Танцевал и не думал до восьми лет, в восемь с учителем и словарём перевёл первую арию Иуды. Смысл ускользнул. В десять сверлящее любопытство разобраться в теме проглотило «Забавное Евангелие» Лео Таксиля из домашней библиотеки атеистической литературы. Автор, сталкивая расхождения четырёх евангелистов, наверное, хотел мне доказать ,что Бога нет, но вместо этого привязал меня навечно к одной из величайших историй человечества.

В двенадцать я знал либретто наизусть, часто пел себе под нос всю оперу от первой до последней ноты, собирая с бабушкой грибы. В семнадцать в очереди на вступительный экзамен в МГУ огляделся – все судорожно листали словари и конспекты. Я прогудел тихо: «I’ve been living to see you…», успокоился, пошёл и сдал. В девятнадцать крестился, потому что давно уже был частью этой истории, и крестик на груди давал необъяснимое право задавать сложные вопросы напрямую, подобно Иуде.

Иуда был любимым героем в опере. Не боится авторитетов, ставит всё под сомнение и преданно любит Христа. Иисус мне казался слабым и истеричным, несправедливо попирающим молодого пытливого апостола.

Когда ума прибавилось, я понял, что я такой же слабый и истеричный, и это называется быть человеком.
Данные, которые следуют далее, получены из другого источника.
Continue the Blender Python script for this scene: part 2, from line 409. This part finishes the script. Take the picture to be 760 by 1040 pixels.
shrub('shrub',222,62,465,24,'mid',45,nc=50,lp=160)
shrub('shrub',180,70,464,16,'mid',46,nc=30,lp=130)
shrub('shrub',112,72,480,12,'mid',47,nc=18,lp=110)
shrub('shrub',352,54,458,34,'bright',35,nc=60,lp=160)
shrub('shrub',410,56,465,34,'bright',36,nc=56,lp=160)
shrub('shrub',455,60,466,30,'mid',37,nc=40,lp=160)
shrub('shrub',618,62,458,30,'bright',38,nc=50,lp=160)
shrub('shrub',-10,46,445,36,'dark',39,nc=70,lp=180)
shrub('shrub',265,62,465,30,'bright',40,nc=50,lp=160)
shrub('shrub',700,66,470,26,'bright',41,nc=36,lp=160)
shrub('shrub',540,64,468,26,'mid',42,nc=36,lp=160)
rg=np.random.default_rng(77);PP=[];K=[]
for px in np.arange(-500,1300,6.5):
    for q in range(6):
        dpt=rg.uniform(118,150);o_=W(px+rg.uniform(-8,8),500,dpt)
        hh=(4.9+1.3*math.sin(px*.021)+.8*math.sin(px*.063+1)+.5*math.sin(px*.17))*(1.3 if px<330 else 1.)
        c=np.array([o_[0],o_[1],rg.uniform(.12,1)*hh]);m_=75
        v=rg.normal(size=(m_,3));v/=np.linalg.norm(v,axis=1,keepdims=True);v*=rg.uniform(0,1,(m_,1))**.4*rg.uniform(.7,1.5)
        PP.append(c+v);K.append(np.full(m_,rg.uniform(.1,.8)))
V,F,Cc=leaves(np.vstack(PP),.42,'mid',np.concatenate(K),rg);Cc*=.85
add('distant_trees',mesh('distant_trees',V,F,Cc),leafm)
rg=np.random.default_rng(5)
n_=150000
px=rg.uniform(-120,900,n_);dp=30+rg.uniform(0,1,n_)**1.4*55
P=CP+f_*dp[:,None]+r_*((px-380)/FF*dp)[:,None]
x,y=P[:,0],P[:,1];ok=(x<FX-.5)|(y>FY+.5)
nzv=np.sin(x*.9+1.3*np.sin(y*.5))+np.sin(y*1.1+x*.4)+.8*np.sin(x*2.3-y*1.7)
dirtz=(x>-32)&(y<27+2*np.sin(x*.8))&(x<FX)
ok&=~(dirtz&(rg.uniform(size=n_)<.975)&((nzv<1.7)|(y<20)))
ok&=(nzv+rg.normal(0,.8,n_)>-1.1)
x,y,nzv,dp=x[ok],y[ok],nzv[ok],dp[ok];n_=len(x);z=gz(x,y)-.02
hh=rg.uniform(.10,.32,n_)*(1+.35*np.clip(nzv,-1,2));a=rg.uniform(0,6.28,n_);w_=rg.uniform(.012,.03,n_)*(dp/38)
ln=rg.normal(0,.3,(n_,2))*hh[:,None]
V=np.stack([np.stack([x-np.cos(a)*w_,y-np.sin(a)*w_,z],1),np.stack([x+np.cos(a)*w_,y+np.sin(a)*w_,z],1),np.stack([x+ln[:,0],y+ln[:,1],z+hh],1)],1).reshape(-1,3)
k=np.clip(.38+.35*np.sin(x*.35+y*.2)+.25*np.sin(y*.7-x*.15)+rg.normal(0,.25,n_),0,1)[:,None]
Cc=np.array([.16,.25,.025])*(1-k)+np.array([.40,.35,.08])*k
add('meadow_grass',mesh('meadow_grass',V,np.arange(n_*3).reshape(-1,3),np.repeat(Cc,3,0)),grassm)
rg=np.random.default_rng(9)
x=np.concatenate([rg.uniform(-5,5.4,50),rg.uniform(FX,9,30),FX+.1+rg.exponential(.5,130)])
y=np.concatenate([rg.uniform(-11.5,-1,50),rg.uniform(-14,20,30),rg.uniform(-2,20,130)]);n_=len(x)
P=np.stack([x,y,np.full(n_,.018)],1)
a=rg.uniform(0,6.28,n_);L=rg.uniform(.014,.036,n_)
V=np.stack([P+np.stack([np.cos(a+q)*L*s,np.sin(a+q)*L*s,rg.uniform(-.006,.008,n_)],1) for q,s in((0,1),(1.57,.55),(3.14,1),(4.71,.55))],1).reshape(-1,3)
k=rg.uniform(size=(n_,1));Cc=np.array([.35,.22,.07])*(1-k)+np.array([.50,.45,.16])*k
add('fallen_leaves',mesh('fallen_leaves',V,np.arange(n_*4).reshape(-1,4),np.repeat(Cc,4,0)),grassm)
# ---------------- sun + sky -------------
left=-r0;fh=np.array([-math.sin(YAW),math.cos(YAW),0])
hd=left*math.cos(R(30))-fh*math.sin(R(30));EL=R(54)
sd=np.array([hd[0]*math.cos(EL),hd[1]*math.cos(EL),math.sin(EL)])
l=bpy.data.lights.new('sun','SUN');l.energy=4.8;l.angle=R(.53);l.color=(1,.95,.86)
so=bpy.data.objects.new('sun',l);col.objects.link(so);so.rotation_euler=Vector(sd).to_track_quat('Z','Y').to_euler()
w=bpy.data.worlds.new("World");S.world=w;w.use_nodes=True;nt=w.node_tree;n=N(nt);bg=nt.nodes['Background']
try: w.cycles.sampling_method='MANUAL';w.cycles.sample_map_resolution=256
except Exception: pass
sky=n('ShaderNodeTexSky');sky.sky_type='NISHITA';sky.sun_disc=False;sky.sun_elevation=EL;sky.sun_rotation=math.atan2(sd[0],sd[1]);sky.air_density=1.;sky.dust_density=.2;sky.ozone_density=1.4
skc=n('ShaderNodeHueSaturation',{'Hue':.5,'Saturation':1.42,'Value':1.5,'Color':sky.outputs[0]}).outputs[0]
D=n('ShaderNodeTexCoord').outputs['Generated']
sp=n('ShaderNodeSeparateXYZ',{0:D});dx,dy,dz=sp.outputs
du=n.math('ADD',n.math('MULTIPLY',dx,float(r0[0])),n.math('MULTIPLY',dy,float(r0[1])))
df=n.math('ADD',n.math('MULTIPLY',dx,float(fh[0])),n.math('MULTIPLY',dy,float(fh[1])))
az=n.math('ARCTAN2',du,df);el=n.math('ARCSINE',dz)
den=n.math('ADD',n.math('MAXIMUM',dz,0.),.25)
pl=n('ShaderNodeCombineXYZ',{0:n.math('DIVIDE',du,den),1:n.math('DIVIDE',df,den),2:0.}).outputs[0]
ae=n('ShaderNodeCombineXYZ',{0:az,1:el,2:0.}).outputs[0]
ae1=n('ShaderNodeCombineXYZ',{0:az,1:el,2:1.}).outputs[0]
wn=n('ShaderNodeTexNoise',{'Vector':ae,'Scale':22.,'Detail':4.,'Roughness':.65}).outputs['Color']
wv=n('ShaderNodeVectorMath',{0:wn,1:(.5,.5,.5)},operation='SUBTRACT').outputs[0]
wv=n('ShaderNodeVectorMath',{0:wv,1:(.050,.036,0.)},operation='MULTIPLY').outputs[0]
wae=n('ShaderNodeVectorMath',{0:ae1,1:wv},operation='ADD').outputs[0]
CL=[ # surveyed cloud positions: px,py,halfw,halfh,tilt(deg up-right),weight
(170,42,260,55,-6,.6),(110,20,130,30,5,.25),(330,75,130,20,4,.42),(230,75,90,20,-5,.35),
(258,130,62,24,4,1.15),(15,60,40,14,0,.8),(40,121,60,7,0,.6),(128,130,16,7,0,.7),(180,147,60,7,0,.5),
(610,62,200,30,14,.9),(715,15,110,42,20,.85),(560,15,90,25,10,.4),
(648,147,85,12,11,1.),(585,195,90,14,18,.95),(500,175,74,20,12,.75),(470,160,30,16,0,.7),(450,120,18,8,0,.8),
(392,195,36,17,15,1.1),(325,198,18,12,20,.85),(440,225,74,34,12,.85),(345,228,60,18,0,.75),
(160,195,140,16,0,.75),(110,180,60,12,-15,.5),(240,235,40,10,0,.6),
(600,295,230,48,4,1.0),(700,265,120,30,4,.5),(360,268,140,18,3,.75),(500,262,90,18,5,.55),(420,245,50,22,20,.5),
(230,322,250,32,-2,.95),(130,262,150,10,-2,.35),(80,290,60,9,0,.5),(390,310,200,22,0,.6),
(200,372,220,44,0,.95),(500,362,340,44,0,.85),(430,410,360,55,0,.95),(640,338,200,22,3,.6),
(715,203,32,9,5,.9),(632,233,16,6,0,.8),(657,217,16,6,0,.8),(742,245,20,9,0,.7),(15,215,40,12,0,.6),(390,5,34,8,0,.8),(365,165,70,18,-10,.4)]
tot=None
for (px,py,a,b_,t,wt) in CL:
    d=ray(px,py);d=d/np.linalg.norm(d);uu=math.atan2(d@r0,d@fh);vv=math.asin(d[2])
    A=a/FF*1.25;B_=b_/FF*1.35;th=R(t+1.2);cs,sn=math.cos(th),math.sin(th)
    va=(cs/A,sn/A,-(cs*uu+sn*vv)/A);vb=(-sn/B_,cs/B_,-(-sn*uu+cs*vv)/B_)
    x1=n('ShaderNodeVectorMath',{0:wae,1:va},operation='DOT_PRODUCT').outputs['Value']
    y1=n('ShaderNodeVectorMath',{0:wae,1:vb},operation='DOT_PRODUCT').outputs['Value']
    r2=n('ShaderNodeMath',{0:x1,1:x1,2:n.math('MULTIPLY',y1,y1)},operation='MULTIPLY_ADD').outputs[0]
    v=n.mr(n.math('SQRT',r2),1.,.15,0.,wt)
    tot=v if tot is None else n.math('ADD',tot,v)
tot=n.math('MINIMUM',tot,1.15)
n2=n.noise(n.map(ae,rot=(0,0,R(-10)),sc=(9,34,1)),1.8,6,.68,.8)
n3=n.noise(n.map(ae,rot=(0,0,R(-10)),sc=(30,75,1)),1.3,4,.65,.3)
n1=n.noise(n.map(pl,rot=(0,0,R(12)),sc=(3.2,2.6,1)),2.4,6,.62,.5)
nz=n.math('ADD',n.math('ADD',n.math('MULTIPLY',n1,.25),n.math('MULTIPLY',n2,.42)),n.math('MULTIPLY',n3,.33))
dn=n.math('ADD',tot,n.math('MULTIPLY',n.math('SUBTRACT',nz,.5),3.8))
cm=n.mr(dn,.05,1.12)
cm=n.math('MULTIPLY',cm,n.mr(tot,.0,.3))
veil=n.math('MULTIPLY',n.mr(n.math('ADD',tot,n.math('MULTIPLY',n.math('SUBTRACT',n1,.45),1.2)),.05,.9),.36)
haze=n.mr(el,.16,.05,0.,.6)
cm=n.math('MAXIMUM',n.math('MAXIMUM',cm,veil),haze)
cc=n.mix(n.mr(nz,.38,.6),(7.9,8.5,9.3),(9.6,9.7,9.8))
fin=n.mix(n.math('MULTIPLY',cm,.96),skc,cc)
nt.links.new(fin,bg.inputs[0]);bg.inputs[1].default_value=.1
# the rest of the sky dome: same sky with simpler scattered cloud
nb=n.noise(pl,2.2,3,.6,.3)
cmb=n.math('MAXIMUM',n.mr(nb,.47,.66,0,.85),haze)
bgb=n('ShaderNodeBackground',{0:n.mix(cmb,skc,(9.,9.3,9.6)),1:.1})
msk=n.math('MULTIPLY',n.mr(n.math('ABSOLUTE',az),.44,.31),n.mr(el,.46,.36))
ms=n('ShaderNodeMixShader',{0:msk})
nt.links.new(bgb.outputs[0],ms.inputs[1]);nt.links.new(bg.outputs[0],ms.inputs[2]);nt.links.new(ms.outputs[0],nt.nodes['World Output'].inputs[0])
Человек обретает силу и опору, когда находит свой Гефсиманский сад, и там признаётся в своей слабости и задаёт неудобные вопросы Отцу-Создателю.

С этого момента ария Христа стала для меня той конечной всеобъясняющей молитвой. Кричи, кричи, когда плохо, кричи что есть мочи, жалуйся, раздувай жилы на шее, пока не падёшь навзничь. Потом в этой бессильной тишине ты сдашься и вверишь свою судьбу тому, кто hold every card, и выпьешь горькую чашу Его Воли.

Вечная история, услышанная в трактовке хипарей Вебера и Райса в психоделически-раскованные семидесятые, проросла и пустила корни во мне.

Образ Марии Магдалины, загадочный и манящий, стал навязчивым идеалом женщины. Странно ли, что жена моя как две капли воды схожа с Ивон Элиман – Марией из киноверсии оперы. Я всё норовлю одеть её для полного сходства в расклешённые джинсы и полупрозрачный батник, подхваченный льняной бечёвкой.